Fridge logic
"Why not have lightbulbs that have customised usage patterns, so they will fade during the day and brighten at night,"
Strangely enough, I do. It's called a lightswitch.
"and capable of detecting smart phones in a room to turn the light off when a smart phone leaves customisable from a web UI"
Excepting the fact that there may be people who don't have a smartphone. In addition, to extend battery life, I turn mine into flight mode when I'm at home and run the thing on WiFi. I use it more for connectivity than calling anyway.
"Why not have WIFI/IR/bluetooth/NFC whatever connected hinges on doors that are capable of opening or closing doors,"
Epic fail territory. Once a computer has been fooled, it is completely obedient. It won't get suspicious any more than its programming has told it. Thank you, but I would only use automatic things as a convenience (such as an automatic gate would be nice on a horrible sleety day), but never as a factor in house security.
"have the door tied to your smart phone, you approach the door smartphone in pocket it opens"
And how many people do you think have programmed in their home address into the smartphone, which the map app will show as a cute little yellow star? Brilliant, nicked this jerks phone, here's the GPS route to his house, and this baby will let us walk right in.
"Why not have connected, windows/blinds allowing you to adjust the light in a room according to the time of day"
I work at night, so this is an issue for me. Beside my pillow I have a towel. A boring regular bath towel, medium sized. If I think it is too light for me, I fold the towel in half and drop it over my head. Instant darkness. I can even do this when half asleep.
"Why not have web connected showers/baths allowing you to fill the tub ready for when you're home"
? I can fill mine in the time it takes to faff around getting everything ready for the bath, and for afterwards.
"Why not have some bloody vision, we're living in the most exciting time in the history of man"

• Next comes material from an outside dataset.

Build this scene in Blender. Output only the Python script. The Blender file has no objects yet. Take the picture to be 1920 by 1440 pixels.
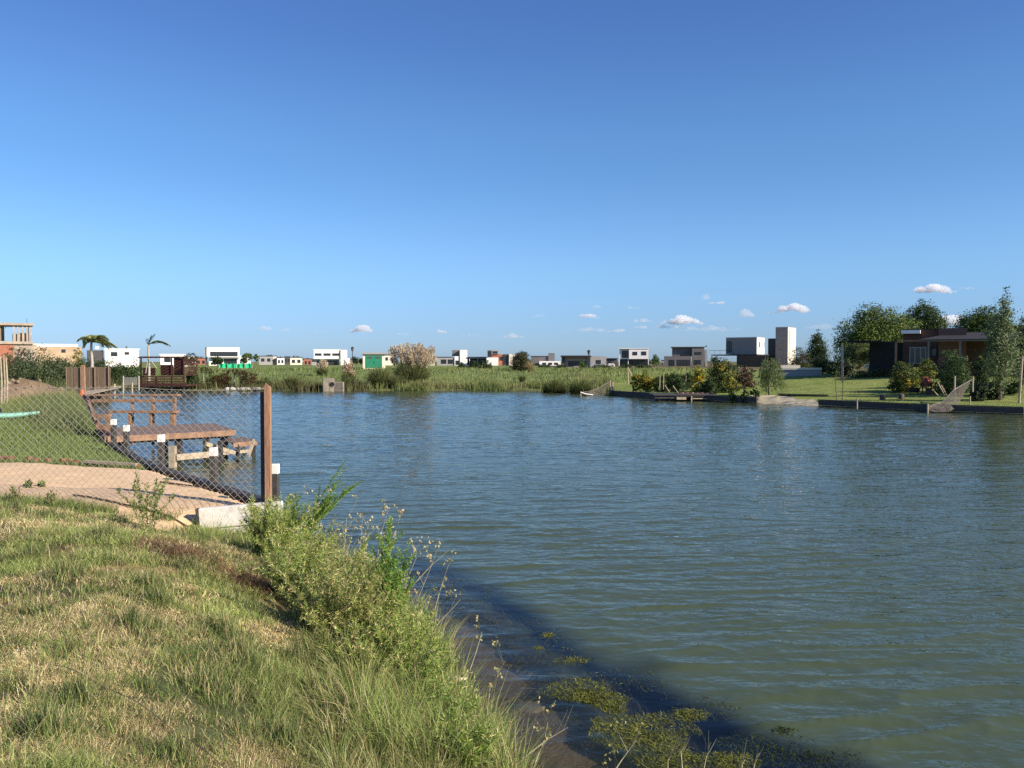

Actually, I think that was the '80s. With the increase of weird religious ideas and the decline in education, it seems like we're in danger of slipping towards the Dark Ages.
"We can't have the future we wanted,"
I have a book from when I was little. We're supposed to be wearing tin foil suits and living in giant wheels orbiting the Earth...
"I swear if I had access to a small business in this sector your house in 10 years would be like the fucking Enterprise-E"
I very much doubt it. I live in an old stone-built farmhouse with a provenance of 4-5 hundred years. There isn't even networking cables laid into the walls. And, you know, I'm proud of that. So many new houses with all the mod-cons might look cosy but they're soulless pieces of shit when you get down to it. The odd thing is, I see a house where my fridge doesn't talk to anything and where no rooms have LAN jacks in the walls as being a good thing.
For what it is worth, one of the nicest things to watch on a nasty winter night is the fire. A proper real burning log in a little metal case. It is NOT whatever rubbish happens to be on telly at that time.
Maybe us nerdy bunch could do well to step back once in a while and ask "what is really important in my life?". I think, on reflection, a fridge that talks to anything would end up so far down the list as to be trivially irrelevant.